The fundamental problem is that the people on Main Street can no longer afford to buy back the value of the goods and services that they are producing. Oligopolies ( just a few sellers ) and oligopsonies ( job blocks ) dominate many of our major industries. Moreover, about 60 percent of Americans are living paycheck to paycheck. Private debt has skyrocketed. But even that is not enough to maintain full employment. Politicians love to complain about the national debt and how they intend to get rid of it or at least balance the budget. But Republicans pass unpaid for tax cuts and Democrats pass unpaid for expenditures increasing public debt in order to avoid having the economy slip into a recession and end up losing votes at election time.
Why wasn’t this problem fixed after the 2007-2009 Great Recession? Yes, the Federal Reserve did pour huge amounts of money into the New York financial markets. But very little of that money tricked down to the average Joe or Jane on Main Street. With 84 percent of the stock market owned by the 10 percent richest people, quantitative easing (QE) just drove up stock prices to make the wealthy people wealthier and drove down interest rates to facilitate the private debt of most everyday Americans while the government increased its public debt.

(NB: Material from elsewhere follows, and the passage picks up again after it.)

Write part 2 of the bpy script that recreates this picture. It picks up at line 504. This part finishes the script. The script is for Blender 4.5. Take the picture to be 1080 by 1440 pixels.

This distorted money flow was a result of too much money flowing to passive investors (shareholders) and too little money going to workers (the consumers) and to creative entrepreneurs who produce new and better products and improve productivity.
To solve these problems we need to focus on the money flow paradigm which reveals the need for a more balanced money flow that does not require huge amounts of private and public debt and does not divert enormous amounts of money to passive investors (shareholders). We need to direct more money flow to creative entrepreneurs to create new and better products and services and to all our workers who are the consumers of those goods and services. Correcting our money flow involves a variety of fundamental governmental and corporate changes, but we must first more fully appreciate our money flow problem as revealed by the money flow paradigm.